The Summer House has also been a holiday retreat and there was some discussion yesterday about the building being much older than the 1774 stone suggests plus its possible function as a mill during the working life of the Abbey. This reuse and changing of function chimes in with the themes that drive my work, repairing and altering things so that we are inadvertently, or purposely, stamping ourselves on an object, material or place. The Abbey has so much of this, doorways have been bricked up and inserted, new floors have been put in and destroyed, there was at least two fires, it was farm buildings following the dissolution, and a rich man’s folly at some point. There’s original mason marks on the bricks which must be circa 1201, and today I spotted contemporary graffiti on the inner Chapter House wall. The dormitory walls are currently my favourite for obvious reasons.

Fragments

Arriving with the knowledge that I would be spending six months here responding to the Abbey made me instantly aware that it was much bigger than I remembered. Where to start?
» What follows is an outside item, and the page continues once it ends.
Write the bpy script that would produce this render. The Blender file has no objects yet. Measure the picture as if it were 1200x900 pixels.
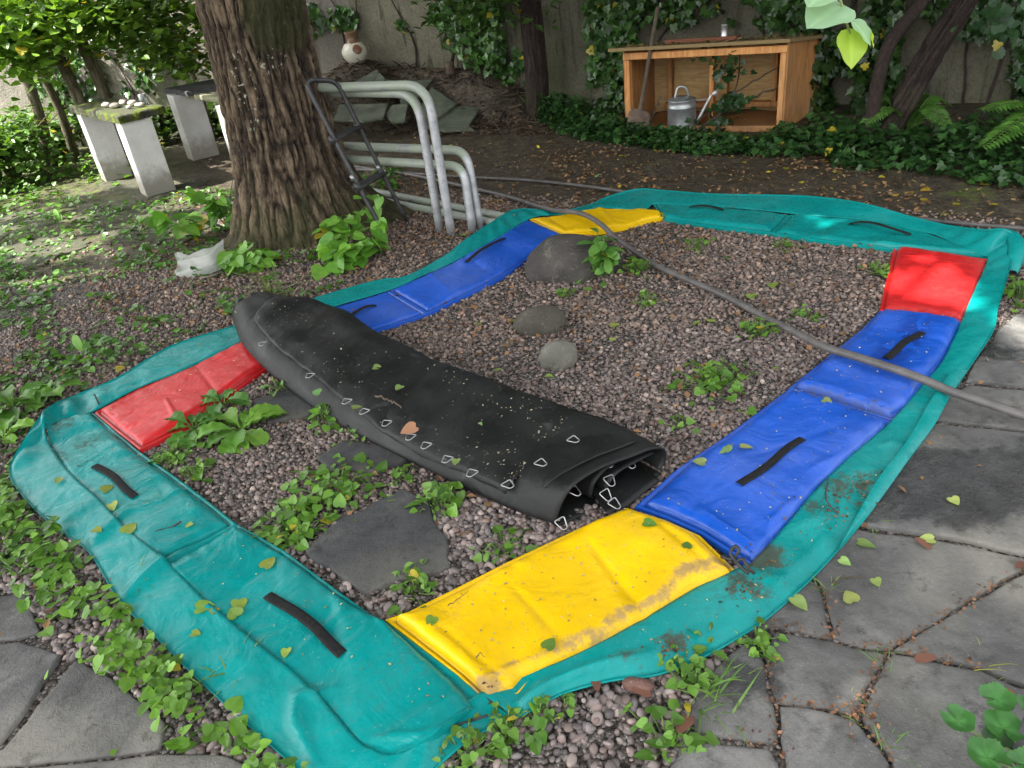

I am interested in breaking down the abbey into fragments -something which, over the years, has clearly happened once or twice at Valle Crucis before- and rearranging these in a way which really reflects our experience of spaces and buildings and mimics the way in which our minds reorder these fragments to create memories. My background in found object jewellery means I am familiar with reducing materials into components and I am interested in what narratives emerge once we bring objects and narratives back together in new ways.

I have been collecting images of negative spaces and ornamentation across the Abbey site to begin but more about where that takes me once I am fully installed in the Summer House.